Return, unaltered, every line from the beginning of the material below up to and including the one with "bg.inputs[1].default_value = 0.05".

**Data section:**
━━━

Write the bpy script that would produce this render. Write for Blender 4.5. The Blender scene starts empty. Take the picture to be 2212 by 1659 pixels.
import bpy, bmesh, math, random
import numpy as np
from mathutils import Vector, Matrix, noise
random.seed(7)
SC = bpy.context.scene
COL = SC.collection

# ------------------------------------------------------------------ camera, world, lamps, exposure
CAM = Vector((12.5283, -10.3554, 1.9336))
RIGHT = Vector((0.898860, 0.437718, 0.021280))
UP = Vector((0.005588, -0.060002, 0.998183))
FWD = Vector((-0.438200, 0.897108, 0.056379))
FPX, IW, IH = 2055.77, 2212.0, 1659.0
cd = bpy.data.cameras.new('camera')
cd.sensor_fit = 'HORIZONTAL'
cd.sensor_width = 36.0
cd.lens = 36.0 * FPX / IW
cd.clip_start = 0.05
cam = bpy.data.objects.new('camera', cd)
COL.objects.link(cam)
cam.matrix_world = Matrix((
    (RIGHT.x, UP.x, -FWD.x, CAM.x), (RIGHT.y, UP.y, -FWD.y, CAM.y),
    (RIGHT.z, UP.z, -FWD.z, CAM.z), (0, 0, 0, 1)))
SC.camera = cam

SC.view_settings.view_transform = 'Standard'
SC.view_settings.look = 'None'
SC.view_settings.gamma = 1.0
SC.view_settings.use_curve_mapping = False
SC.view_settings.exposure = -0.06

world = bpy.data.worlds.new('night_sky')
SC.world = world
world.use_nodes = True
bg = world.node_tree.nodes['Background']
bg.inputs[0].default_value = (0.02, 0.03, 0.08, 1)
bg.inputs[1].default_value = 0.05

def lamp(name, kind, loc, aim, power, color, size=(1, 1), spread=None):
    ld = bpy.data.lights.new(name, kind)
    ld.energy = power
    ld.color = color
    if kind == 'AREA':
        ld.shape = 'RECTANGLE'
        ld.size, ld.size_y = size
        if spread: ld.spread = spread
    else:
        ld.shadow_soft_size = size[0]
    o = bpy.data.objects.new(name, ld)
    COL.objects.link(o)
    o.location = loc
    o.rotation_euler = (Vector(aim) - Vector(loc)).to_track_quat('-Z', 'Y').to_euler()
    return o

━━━

**Exercise answer:**
Write the bpy script that would produce this render. Write for Blender 4.5. The Blender scene starts empty. Take the picture to be 2212 by 1659 pixels.
import bpy, bmesh, math, random
import numpy as np
from mathutils import Vector, Matrix, noise
random.seed(7)
SC = bpy.context.scene
COL = SC.collection

# ------------------------------------------------------------------ camera, world, lamps, exposure
CAM = Vector((12.5283, -10.3554, 1.9336))
RIGHT = Vector((0.898860, 0.437718, 0.021280))
UP = Vector((0.005588, -0.060002, 0.998183))
FWD = Vector((-0.438200, 0.897108, 0.056379))
FPX, IW, IH = 2055.77, 2212.0, 1659.0
cd = bpy.data.cameras.new('camera')
cd.sensor_fit = 'HORIZONTAL'
cd.sensor_width = 36.0
cd.lens = 36.0 * FPX / IW
cd.clip_start = 0.05
cam = bpy.data.objects.new('camera', cd)
COL.objects.link(cam)
cam.matrix_world = Matrix((
    (RIGHT.x, UP.x, -FWD.x, CAM.x), (RIGHT.y, UP.y, -FWD.y, CAM.y),
    (RIGHT.z, UP.z, -FWD.z, CAM.z), (0, 0, 0, 1)))
SC.camera = cam

SC.view_settings.view_transform = 'Standard'
SC.view_settings.look = 'None'
SC.view_settings.gamma = 1.0
SC.view_settings.use_curve_mapping = False
SC.view_settings.exposure = -0.06

world = bpy.data.worlds.new('night_sky')
SC.world = world
world.use_nodes = True
bg = world.node_tree.nodes['Background']
bg.inputs[0].default_value = (0.02, 0.03, 0.08, 1)
bg.inputs[1].default_value = 0.05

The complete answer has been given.